**TASK OBJECTIVE**.
Write out, precisely and in full, each line of the material.

**RAW DATA**.
>> START

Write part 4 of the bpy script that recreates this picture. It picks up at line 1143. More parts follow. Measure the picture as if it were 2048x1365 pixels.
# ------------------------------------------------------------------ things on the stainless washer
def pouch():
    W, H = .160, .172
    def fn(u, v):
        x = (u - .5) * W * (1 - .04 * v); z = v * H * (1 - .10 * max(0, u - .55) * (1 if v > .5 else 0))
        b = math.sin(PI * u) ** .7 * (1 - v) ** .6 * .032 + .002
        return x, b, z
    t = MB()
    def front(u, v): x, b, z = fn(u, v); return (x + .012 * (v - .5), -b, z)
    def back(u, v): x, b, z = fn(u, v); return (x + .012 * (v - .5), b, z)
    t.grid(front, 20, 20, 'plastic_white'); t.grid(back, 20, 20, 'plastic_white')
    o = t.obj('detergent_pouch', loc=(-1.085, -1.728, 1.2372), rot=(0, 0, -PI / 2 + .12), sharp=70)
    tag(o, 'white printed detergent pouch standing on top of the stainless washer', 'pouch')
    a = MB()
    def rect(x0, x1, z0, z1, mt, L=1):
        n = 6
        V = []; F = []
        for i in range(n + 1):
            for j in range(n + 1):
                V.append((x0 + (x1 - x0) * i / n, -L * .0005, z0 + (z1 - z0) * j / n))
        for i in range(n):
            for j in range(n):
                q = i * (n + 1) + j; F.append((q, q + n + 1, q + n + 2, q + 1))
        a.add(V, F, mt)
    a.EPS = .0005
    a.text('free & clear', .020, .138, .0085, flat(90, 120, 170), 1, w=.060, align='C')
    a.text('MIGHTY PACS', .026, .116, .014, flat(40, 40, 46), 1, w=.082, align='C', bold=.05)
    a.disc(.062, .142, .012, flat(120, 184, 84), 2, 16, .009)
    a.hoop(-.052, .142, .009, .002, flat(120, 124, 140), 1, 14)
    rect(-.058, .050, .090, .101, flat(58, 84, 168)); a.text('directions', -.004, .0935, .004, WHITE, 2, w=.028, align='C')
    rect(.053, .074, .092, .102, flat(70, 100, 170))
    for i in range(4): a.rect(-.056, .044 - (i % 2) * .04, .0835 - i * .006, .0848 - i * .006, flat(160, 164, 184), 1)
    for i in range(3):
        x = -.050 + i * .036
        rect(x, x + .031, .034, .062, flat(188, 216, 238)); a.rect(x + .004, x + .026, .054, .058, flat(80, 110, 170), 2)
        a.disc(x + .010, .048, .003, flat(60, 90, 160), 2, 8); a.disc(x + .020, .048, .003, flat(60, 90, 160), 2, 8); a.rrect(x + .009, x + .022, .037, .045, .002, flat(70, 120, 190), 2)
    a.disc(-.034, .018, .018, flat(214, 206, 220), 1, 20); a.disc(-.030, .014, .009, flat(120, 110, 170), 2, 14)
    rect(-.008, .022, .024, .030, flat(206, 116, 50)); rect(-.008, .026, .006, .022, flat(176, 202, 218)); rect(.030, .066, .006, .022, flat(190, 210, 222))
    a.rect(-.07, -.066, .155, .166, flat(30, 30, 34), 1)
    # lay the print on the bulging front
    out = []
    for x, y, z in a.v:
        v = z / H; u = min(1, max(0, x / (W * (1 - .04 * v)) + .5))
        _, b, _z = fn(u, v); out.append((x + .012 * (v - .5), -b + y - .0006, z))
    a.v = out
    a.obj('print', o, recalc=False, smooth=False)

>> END

**WORKED ANSWER**.
Write part 4 of the bpy script that recreates this picture. It picks up at line 1143. More parts follow. Measure the picture as if it were 2048x1365 pixels.
# ------------------------------------------------------------------ things on the stainless washer
def pouch():
    W, H = .160, .172
    def fn(u, v):
        x = (u - .5) * W * (1 - .04 * v); z = v * H * (1 - .10 * max(0, u - .55) * (1 if v > .5 else 0))
        b = math.sin(PI * u) ** .7 * (1 - v) ** .6 * .032 + .002
        return x, b, z
    t = MB()
    def front(u, v): x, b, z = fn(u, v); return (x + .012 * (v - .5), -b, z)
    def back(u, v): x, b, z = fn(u, v); return (x + .012 * (v - .5), b, z)
    t.grid(front, 20, 20, 'plastic_white'); t.grid(back, 20, 20, 'plastic_white')
    o = t.obj('detergent_pouch', loc=(-1.085, -1.728, 1.2372), rot=(0, 0, -PI / 2 + .12), sharp=70)
    tag(o, 'white printed detergent pouch standing on top of the stainless washer', 'pouch')
    a = MB()
    def rect(x0, x1, z0, z1, mt, L=1):
        n = 6
        V = []; F = []
        for i in range(n + 1):
            for j in range(n + 1):
                V.append((x0 + (x1 - x0) * i / n, -L * .0005, z0 + (z1 - z0) * j / n))
        for i in range(n):
            for j in range(n):
                q = i * (n + 1) + j; F.append((q, q + n + 1, q + n + 2, q + 1))
        a.add(V, F, mt)
    a.EPS = .0005
    a.text('free & clear', .020, .138, .0085, flat(90, 120, 170), 1, w=.060, align='C')
    a.text('MIGHTY PACS', .026, .116, .014, flat(40, 40, 46), 1, w=.082, align='C', bold=.05)
    a.disc(.062, .142, .012, flat(120, 184, 84), 2, 16, .009)
    a.hoop(-.052, .142, .009, .002, flat(120, 124, 140), 1, 14)
    rect(-.058, .050, .090, .101, flat(58, 84, 168)); a.text('directions', -.004, .0935, .004, WHITE, 2, w=.028, align='C')
    rect(.053, .074, .092, .102, flat(70, 100, 170))
    for i in range(4): a.rect(-.056, .044 - (i % 2) * .04, .0835 - i * .006, .0848 - i * .006, flat(160, 164, 184), 1)
    for i in range(3):
        x = -.050 + i * .036
        rect(x, x + .031, .034, .062, flat(188, 216, 238)); a.rect(x + .004, x + .026, .054, .058, flat(80, 110, 170), 2)
        a.disc(x + .010, .048, .003, flat(60, 90, 160), 2, 8); a.disc(x + .020, .048, .003, flat(60, 90, 160), 2, 8); a.rrect(x + .009, x + .022, .037, .045, .002, flat(70, 120, 190), 2)
    a.disc(-.034, .018, .018, flat(214, 206, 220), 1, 20); a.disc(-.030, .014, .009, flat(120, 110, 170), 2, 14)
    rect(-.008, .022, .024, .030, flat(206, 116, 50)); rect(-.008, .026, .006, .022, flat(176, 202, 218)); rect(.030, .066, .006, .022, flat(190, 210, 222))
    a.rect(-.07, -.066, .155, .166, flat(30, 30, 34), 1)
    # lay the print on the bulging front
    out = []
    for x, y, z in a.v:
        v = z / H; u = min(1, max(0, x / (W * (1 - .04 * v)) + .5))
        _, b, _z = fn(u, v); out.append((x + .012 * (v - .5), -b + y - .0006, z))
    a.v = out
    a.obj('print', o, recalc=False, smooth=False)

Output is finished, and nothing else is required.